A. The Department will continue its practice of listing only inactive sites having "consequential" amounts of hazardous waste disposed at them.(2)

B. But it will create a new administrative category(3) in the Registry: one for sites that were not previously listed in the Registry that are covered under the Department's Voluntary Remedial Program and have a consequential amount of hazardous waste disposed at them.

C. The Department will postpone the classification determination of inactive sites within this "V" category of Registry sites until the satisfactory completion of the property's cleanup under the Department's Voluntary Remedial Program.

EXCEPTION: if the Department becomes aware of known significant threats to the public health or to the environment and the volunteer does not satisfactorily address them under its agreement (for example, where the volunteer is a non-PRP and therefore is not required to remediate offsite adverse impacts to groundwater supplies), the Department will list the property as "Class 2."

IV. Municipal Liability Protection

The Department typically will not commence or maintain administrative proceedings pursuant to ECL 27-1313.3 and .4, 71-2705.1, 71-2727.1 or .3, or refer to the Department of Law for the commencement and prosecution of judicial civil litigation pursuant to any statutory or common-law cause of action, against the following persons under the following circumstances:

1. A public corporation that took action in response to an emergency created by the release or threatened release of hazardous waste by another person, provided that the public corporation's action did not constitute reckless, willful, wanton, or intentional misconduct.

2. A public corporation that merely owns the location of a release or threatened release of hazardous waste by another person, provided that such ownership by the public corporation was acquired and thereafter retained without participation in management, either involuntarily, or voluntarily by virtue of its sovereign functions (as, through tax foreclosure).

For these purposes, the term "public corporation" includes: a municipal corporation (i.e., a county, a city, a town, a village or a school district); a district corporation (i.e. any other territorial division of the State possessing the power to contract indebtedness and to levy or require the levy of taxes or assessments upon realty); and a public benefit corporation (i.e. any corporation organized to construct or operate a public improvement wholly or partly within the State the profits of which inure to the benefit of the State or the people thereof), provided, however, with respect to a public corporation that is an industrial development agency, such agency must own mere title to the location and have no authority to manage or control activities at such location.

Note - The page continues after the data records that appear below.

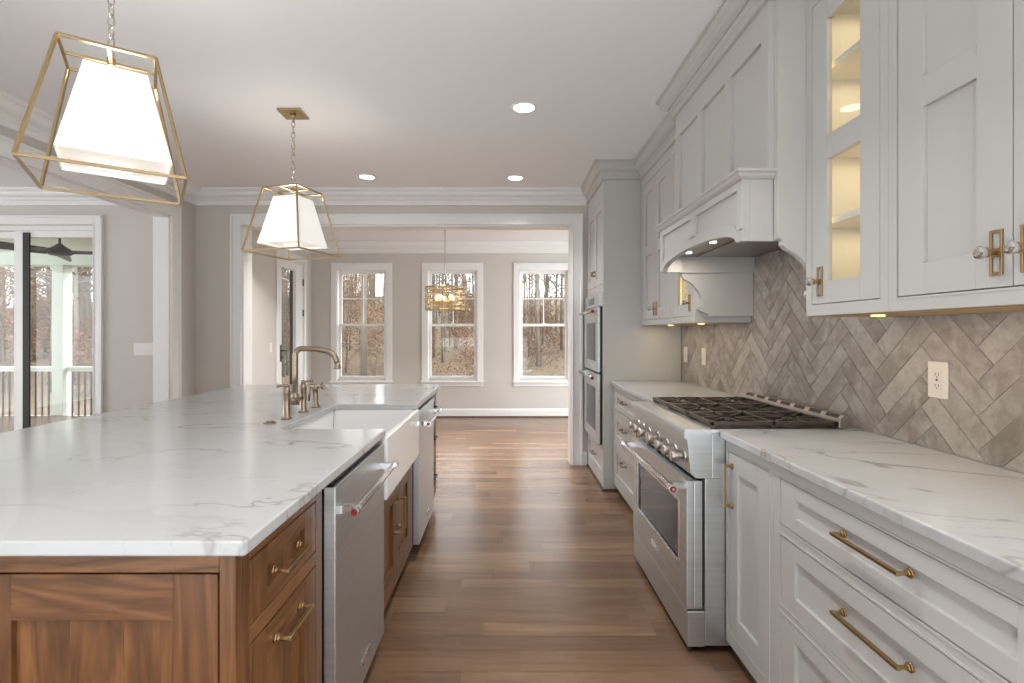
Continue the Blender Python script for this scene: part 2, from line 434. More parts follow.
def casing(fc, pl, a0, a1, z1, w=.105, z0=0, t=.022, legs=True, mat='trim'):
    mb = MB()
    def piece(b0, b1, c0, c1): mb.fbox(fc, pl, b0, b1, c0, c1, -t, 0)
    if legs:
        piece(a0-w, a0, z0, z1+w); piece(a1, a1+w, z0, z1+w)
        mb.fbox(fc, pl, a0-w, a0-w+.022, z0, z1+w, -t-.012, -t); mb.fbox(fc, pl, a1+w-.022, a1+w, z0, z1+w, -t-.012, -t)
        mb.fbox(fc, pl, a0-.012, a0, z0, z1+.012, -t-.006, -t); mb.fbox(fc, pl, a1, a1+.012, z0, z1+.012, -t-.006, -t)
    piece(a0, a1, z1, z1+w); mb.fbox(fc, pl, a0-w, a1+w, z1+w-.022, z1+w, -t-.013, -t)
    mb.fbox(fc, pl, a0, a1, z1, z1+.012, -t-.006, -t)
    return mb
trim(casing('-Y', Y_END, OX0, OX1, OZ), bevel=.003)
jb = MB().box(OX0-.001, OX0+.016, Y_END-.001, Y_END+.171, 0, OZ).box(OX1-.016, OX1+.001, Y_END-.001, Y_END+.171, 0, OZ).box(OX0, OX1, Y_END-.001, Y_END+.171, OZ-.016, OZ+.001)
trim(jb)
trim(casing('+X', X_L, LY0, LY1, LZ, .125), bevel=.003)
trim(casing('-X', X_L-.125, LY0, LY1, LZ, .11))
trim(MB().box(X_L-.126, X_L+.001, LY1-.014, LY1+.001, 0, LZ).box(X_L-.126, X_L+.001, LY0, LY1, LZ-.014, LZ+.001).box(X_L-.126, X_L+.001, LY0-.001, LY0+.014, 0, LZ))
trim(casing('-Y', Y_END, SX0, SX1, SZ, .09), bevel=.003)
def baseboard(name, path):
    prof = [(0, 0), (.016, 0), (.016, .105), (.012, .118), (.006, .135), (0, .135)]
    struct(MB().sweep(path, prof, 0).build(name, 'trim'))
def shoe(name, path):
    prof = [(0, 0), (.030, 0), (.028, .010), (.022, .018), (0, .018)]
    struct(MB().sweep(path, prof, 0).build(name, 'toe'))
baseboard('baseboard_far', [(BX1, Y_FAR), (BX0, Y_FAR)]); shoe('baseboard_far_shoe', [(BX1, Y_FAR), (BX0, Y_FAR)])
baseboard('baseboard_breakfast_left', [(BX0, DY0-.11), (BX0, Y_END+.17)])
baseboard('baseboard_left', [(X_L, Y_END), (X_L, LY1+.126)])
baseboard('baseboard_back', [(OX0-.106, Y_END), (X_L, Y_END)])
baseboard('baseboard_back_right', [(.82, Y_END), (OX1+.106, Y_END)])
baseboard('baseboard_family', [(X_L-.125, Y_END), (SX1+.09, Y_END)])

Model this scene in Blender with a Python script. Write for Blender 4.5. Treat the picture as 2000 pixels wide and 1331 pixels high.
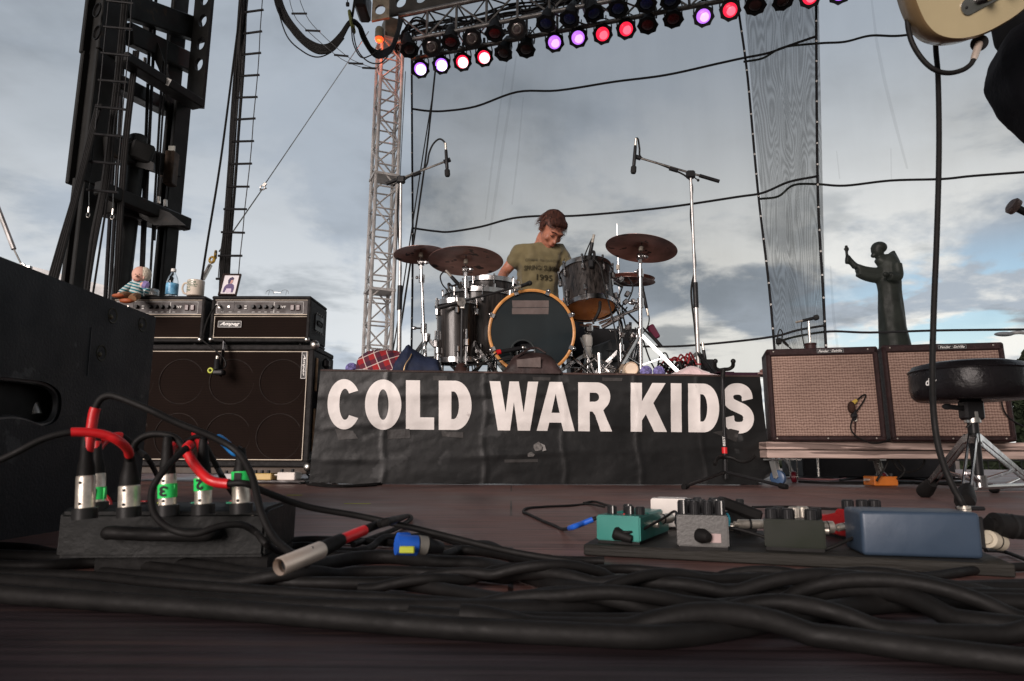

None of the above affects the obligations of a public corporation according to any existing order or judgment or comparable instrument finally disposing of any prospective or final administrative proceeding or judicial litigation.

V. Limitations on the Department's Voluntary Cleanup Program

A. The Department's forbearance would bind only itself. Specifically,

it would not bind private parties harmed by contamination emanating from the site.

it would not prevent the Attorney General from commencing litigation to abate a common law nuisance that the contamination may cause. The Department and the Attorney General's office are working closely together in the remediation arena, and I expect that as a result and barring something unusual, the Attorney General would not commence such litigation without first consulting the Department.

it would not bind the United States Environmental Protection Agency. To address this, the Department presently is negotiating a Memorandum of Understanding with USEPA that would result in USEPA's not taking any action at a non-NPL, non-"NPL caliber" site being addressed under the Department's voluntary remedial program.

B. The Department's forbearance is a matter of policy, not statute. If a more secure basis for liability exemption is desired, legislation must be enacted.

C. The Department's policy statements do not affect the Oil Spill Fund's authority to require cleanup activities nor its authority to seek reimbursement for cleanup activities. Those seeking liability protection when confronted with petroleum-contaminated property ultimately must get it from the Oil Spill Fund Administrator.

VI. Comparing the Department's Program with USEPA's

A. USEPA's prospective purchaser policy: In 1995, the United States Environmental Protection Agency issued its prospective purchaser policy, a copy of which is in the materials. While the policy statement provides qualified releases from past contamination remedial liability to prospective purchasers of realty, it differs from the Department's program in three major respects: (a) the policy is primarily intended for use at sites where USEPA has taken, is taking, or plans to take action under CERCLA and where it is used, (b) the release provided is not readily transferable and (c) PRPs are not eligible.

B. Respecting non-NPL sites where no USEPA removal action has occurred, the Department and USEPA Region II presently are negotiating a Memorandum of Agreement the objective of which is that, barring an emergency situation, USEPA will refrain from taking any action against a volunteer at property subject to a Department voluntary remedial commitment that is not on the NPL and not an "NPL-caliber site," viz., a site the HRS of which is more than 28.5. The difficulty is that USEPA's current policy in this area is not to commit to such forbearance, which renders useless such an MOA. We are awaiting Headquarters, USEPA clarification of its policy in this area.
 

VII. The Voluntary Remedial Program's Development as an Iterative Process

 

It is important to keep in mind that this program remains in the development stage: it will change over time in the intended direction of enhancing its value to the people of the State. To demonstrate our commitment to this objective's attainment,

we continue our explorations with the Department of Economic Development the idea of coordinating our program with any programs that agency may administer, to further encourage the return of contaminated lands to productive economic use. And in this regard, the Department recently established a Voluntary Remedial Program Working Group among representatives of USEPA Region II, this Department, and the Departments of Taxation and Finance and of Economic Development and headed up by the Deputy Commissioner David Sterman, to discuss issues arising out of the program's implementation.

in determining whether to change existing, or introduce new, aspects of the program, we are considering "lessons learned" and recommendations from interested parties.